Suffolk Bancorp in Riverhead, N.Y., ended 2011 with lower profit for the fourth quarter and a loss for the year.

The $1.5 billion-asset company reported late Tuesday that its quarterly earnings fell 62% from a year earlier, to $1.2 million. For 2011, Suffolk lost $76,000, compared with a profit of $6.3 million in 2010.

During 2011, Suffolk delayed reporting some of its earnings. It also revised its loss for the first quarter of 2011 and restated its results for the third and fourth quarters of 2010.

The company said in January that Howard Bluver would take over as president and chief executive, and it recently replaced its outside auditing firm.

These troubles contributed to a spike in expenses, which rose more than 13% from a year earlier, to $15.3 million. Over the year, Suffolk incurred increased accounting, consulting and other costs related to bringing its financial reports current and assisting in transitioning to new management.

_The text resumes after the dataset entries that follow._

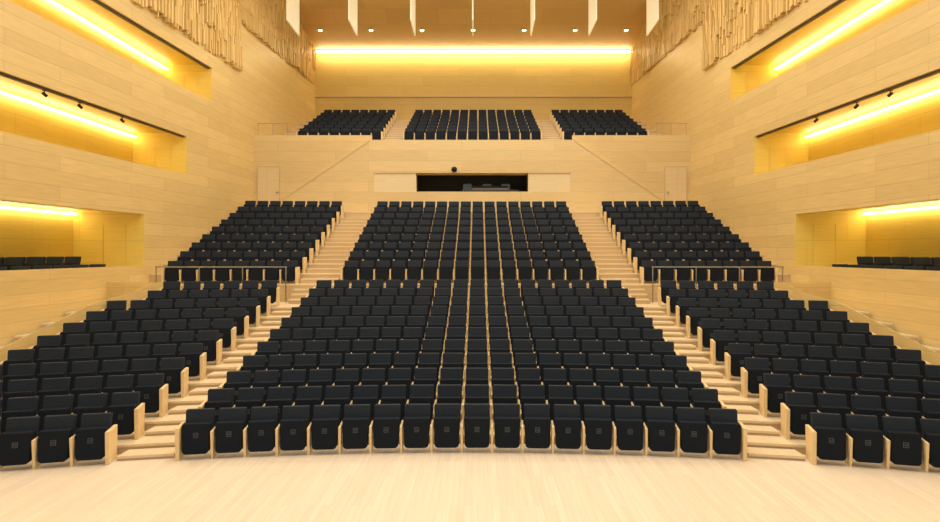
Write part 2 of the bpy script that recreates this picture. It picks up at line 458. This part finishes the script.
chairs=[]
def row(x0,n,yc,k,z,block,P):
    for i in range(n):
        x=x0+P*(i+.5)
        chairs.append((x,yc-k*x*x,z,math.atan(-2*k*x),(1 if i==0 else 0)|(2 if i==n-1 else 0),block))
PC=.546; PM=.555; PS=.546
for n in range(11):
    row(-9*PC,18,11.4+.9*n,K1,zl(n),'centre stalls',PC)
    ns=7 if n<=8 else 6
    e0=6.02
    row(e0,ns,11.4+.9*n,K1,zl(n),'side stalls',PS); row(-e0-ns*PS,ns,11.4+.9*n,K1,zl(n),'side stalls',PS)
for m in range(9):
    row(-8*PM,16,22+.9*m,K2,zm(m),'raised',PM)
    row(6.0,8,22+.9*m,K2,zm(m),'raised',.56); row(-6.0-8*.56,8,22+.9*m,K2,zm(m),'raised',.56)
for r in range(7):
    row(-6.5*.56,13,33.3+.9*r,0,zu(r),'upper',.56)
    row(4.8,8,33.3+.9*r,0,zu(r),'upper',.56); row(-4.8-8*.56,8,33.3+.9*r,0,zu(r),'upper',.56)
for sx in (-1,1):
    for j in range(13):
        y=10.5+.78*j
        chairs.append((sx*(W(y)+.54),y,2.42,-sx*math.radians(4),0,'box'))
        chairs.append((sx*(W(y)+1.30),y-.05,2.66,-sx*math.radians(4),0,'box'))
        chairs.append((sx*(W(y)+1.84),y-.05,2.66,-sx*math.radians(4),0,'box')) if W(y)+1.84<13.3 else None
def in_frame(c):
    px=478+F*(c[0]-CX)/c[1]; return -12<px<952
cand=[c for c in chairs if in_frame(c) and c[5] in('centre stalls','side stalls')]
cand.sort(key=lambda c:c[1])
ind=set(cand[:300])
rest=[c for c in chairs if c not in ind]
def shared(nm,me,parent):
    o=bpy.data.objects.new(nm,me); col.objects.link(o); o.parent=parent; return o
src=None
for c in cand[:300]:
    if src is None:
        src=e=empty('auditorium_chair')
        srcp=[shared(nm,me,e) for nm,me in (('backrest',PB),('seat',PP),('armrest',PA),('emblem',PG))]
        if c[4]&1: srcp[2].data=PE[-1]
        arm=srcp[2]
    else:
        e=src.copy(); col.objects.link(e)
        for p in srcp:
            q=p.copy(); q.parent=e; col.objects.link(q)
            if p is arm: q.data=PE[-1] if c[4]&1 else PA
    e.location=c[:3]; e.rotation_euler=(0,0,c[3])
    if c[4]&2: shared('armrest',PE[1],e)
    lab='black upholstered folding chair with pale wood armrest panel'
    if c[4]: lab+=' at row end'
    tag(e,lab,'chair','auditorium chairs in the stalls')
V=[];Fc=[];MI=[]
for c in rest:
    R=Matrix.Translation(c[:3])@Matrix.Rotation(c[3],4,'Z')
    for pi in (0,1,3 if c[4]&1 else 2)+((4,) if c[4]&2 else ()):
        vs,fs=LT[pi]; b=len(V)
        V+=[tuple(R@v) for v in vs]; Fc+=[tuple(b+i for i in f) for f in fs]; MI+=[(0,1,2,2,2)[pi]]*len(fs)
me=bpy.data.meshes.new('auditorium_chairs'); me.from_pydata(V,[],Fc)
for m in (M_blk,M_blk2,M_arm): me.materials.append(m)
me.polygons.foreach_set('material_index',MI); me.update()
o=bpy.data.objects.new('auditorium_chairs',me); col.objects.link(o)
tag(o,'farther rows of black upholstered chairs with pale wood armrests','chairs'); o['kind']='stuff'

# ------------------------------------------------ lights
def area(name,loc,sx,sy,en,c=(1,.96,.88),rot=(0,0,0)):
    l=bpy.data.lights.new(name,'AREA'); l.shape='RECTANGLE'; l.size=sx; l.size_y=sy; l.energy=en; l.color=c
    o=bpy.data.objects.new(name,l); col.objects.link(o); o.location=loc; o.rotation_euler=rot; return o
area('stage_ceiling_lamp',(0,5,15),16,9,1150,(1,.97,.92))
area('hall_ceiling_lamp',(0,15,17.5),18,8,1850)
area('rear_ceiling_lamp',(0,26,17.5),16,6,1450)
w=bpy.data.worlds.new('World'); scene.world=w; w.use_nodes=True
w.node_tree.nodes['Background'].inputs[0].default_value=(1,.95,.87,1)
w.node_tree.nodes['Background'].inputs[1].default_value=0.46

# ------------------------------------------------ camera
cd=bpy.data.cameras.new('Camera'); cam=bpy.data.objects.new('Camera',cd); col.objects.link(cam)
cam.location=(CX,0,CZ); cam.rotation_euler=(math.radians(90),0,0)
cd.sensor_width=36; cd.lens=36*F/940
cd.shift_x=-8/940; cd.shift_y=-9/940
cd.clip_end=200
scene.camera=cam
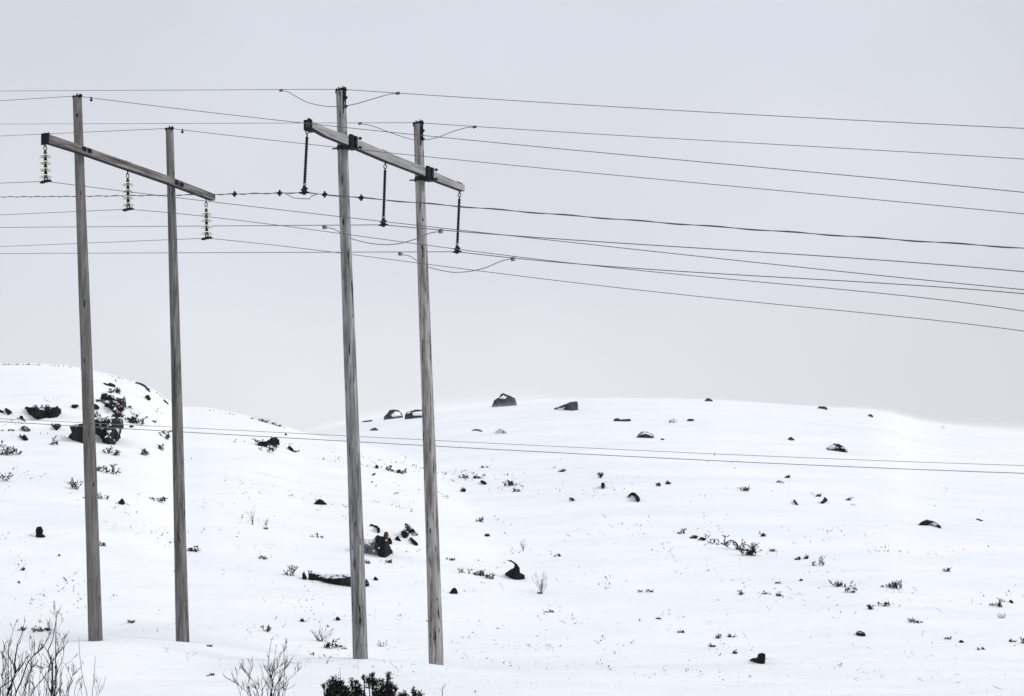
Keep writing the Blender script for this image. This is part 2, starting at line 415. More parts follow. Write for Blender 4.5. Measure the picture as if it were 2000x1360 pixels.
def crossarm(par, c, prof, wood, half, under=None, name='crossarm'):
    """prof: (x, y_top, y_bottom) along the near face"""
    mb = MB(); vs = []; fs = []
    for x, y0, y1 in prof:
        t = on_arm(x, y0, c); b = on_arm(x, y1, c)
        vs += [t, b, b - AN * 2 * half, t - AN * 2 * half]
    for i in range(len(prof) - 1):
        for k in range(4): fs.append((i * 4 + k, i * 4 + (k + 1) % 4, (i + 1) * 4 + (k + 1) % 4, (i + 1) * 4 + k))
    m = (len(prof) - 1) * 4
    fs += [(3, 2, 1, 0), (m, m + 1, m + 2, m + 3)]
    mb.add(vs, fs); o0 = on_arm(prof[len(prof) // 2][0], prof[len(prof) // 2][2], c)
    o = mb.build(name, wood, par, o0)
    if under:
        o.data.materials.append(under)
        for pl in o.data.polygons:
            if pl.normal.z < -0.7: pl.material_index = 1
    bv = o.modifiers.new('bevel', 'BEVEL'); bv.width = 0.012; bv.segments = 2; bv.limit_method = 'ANGLE'
    return o

def top_clamp(po, p, r, big, wdir):
    """steel saddle with upright bolts on a pole top, carrying the earth wire"""
    a = wdir; b = UP.cross(a).normalized(); mb = MB()
    mb.box(p + UP * 0.028, a, b, UP, r * 1.3, 0.045, 0.018)
    mb.box(p + UP * 0.006, a, b, UP, r * 0.95, r * 0.5, 0.012)
    n = 5 if big else 3
    for i in range(n):
        q = p + a * (r * (-1.05 + 2.1 * i / (n - 1))) + UP * 0.025
        mb.tube([q - UP * 0.03, q + UP * (0.085 if i % 2 else 0.06) + a * 0.012 * (i - n / 2)], 0.016, 8)
        mb.box(q + UP * 0.028, a, b, UP, 0.026, 0.03, 0.014)
    for s in (-1, 1):
        mb.tube([p + a * s * r * 1.2 + UP * 0.04, p + a * s * r * 1.55 + UP * 0.03 - UP * (0.05 if big else 0.0)], [0.03, 0.016], 8)
    o = mb.build('top_clamp', M['steel'], po, p)
    mb = MB(); side = a if True else b
    for k in range(2):
        q = p + side * r * 0.92 - UP * (0.17 + 0.2 * k); mb.tube([q, q + side * 0.10], 0.022, 8); mb.box(q + side * 0.05, side, b, UP, 0.012, 0.032, 0.032)
    mb.box(p + side * r * 0.97 - UP * 0.28, side, b, UP, 0.012, 0.05, 0.26)
    if big: mb.build('side_bolts', M['steel'], po, p)
    return o

WR = Vector((1, -0.9, 0)).normalized()
# --- brown frame with glass insulator strings
Z1, Z2, Z3, Z4 = 73.5, 77.0, 71.0, 74.4
fr1 = root('power_pole_frame', P(187, 1251, Z1), 'H-shaped frame of two brown-grey wooden poles whose crossarm carries yellowish glass insulators', 'power pole', 'H-frame power poles of the two lines')
p1, a1, t1, r1 = pole(fr1, 151, 191.5, 17.5, 187, 1251, 28, Z1, _wood['a'], 1)
p2, a2, t2, r2 = pole(fr1, 331, 254.5, 15, 357, 1257, 26, Z2, _wood['b'], 2)
top_clamp(p1, t1, r1, False, WR); top_clamp(p2, t2, r2, False, WR)
C1 = arm_const(153, Z1 - 0.66)
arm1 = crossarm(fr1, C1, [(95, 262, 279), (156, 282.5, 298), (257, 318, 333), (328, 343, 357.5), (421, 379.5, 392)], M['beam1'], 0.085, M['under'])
mb = MB(); e = (on_arm(95, 262, C1) + on_arm(95, 281.5, C1)) / 2 - AN * 0.085 - AX * 0.022
mb.box(e, AX, AN, UP, 0.022, 0.10, 0.128); e2 = e + AX * 0.03; mb.box(e2 + UP * 0.13, AX, AN, UP, 0.05, 0.10, 0.008)
for k in (-1, 1): mb.tube([e + AX * 0.06 + AN * 0.05 * k + UP * 0.12, e + AX * 0.06 + AN * 0.05 * k + UP * 0.17], 0.014, 6)
mb.build('end_cap', M['steel'], arm1, e)
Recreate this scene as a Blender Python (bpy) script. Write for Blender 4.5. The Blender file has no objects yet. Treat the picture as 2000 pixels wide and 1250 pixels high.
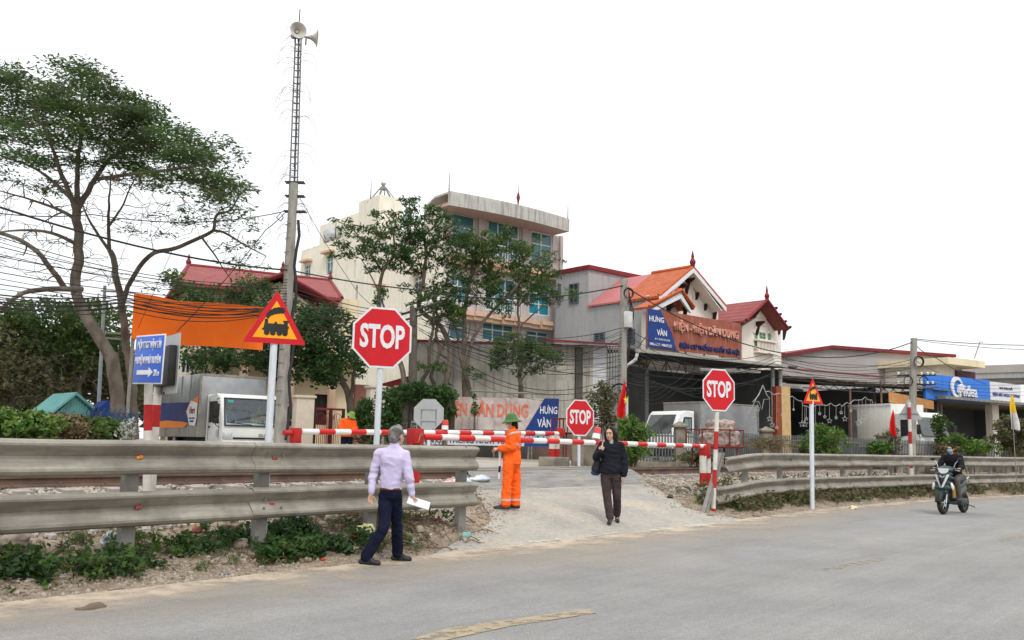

Suffolk's fourth-quarter net interest income slid almost 13% from a year earlier, to $16.2 million, because of lower balances of earning assets and liabilities and higher balances of nonperforming assets. The quarter's nonperforming assets more than doubled from a year earlier, to $82.6 million.

The company's other income fell more than 60% from a year earlier, to $1.4 million, because of a decrease in deposit service charges. The fourth quarter also included a $1.1 million loss attributable to other-than-temporary-impairment on two private-label collateralized mortgage obligations in the company's investment portfolio.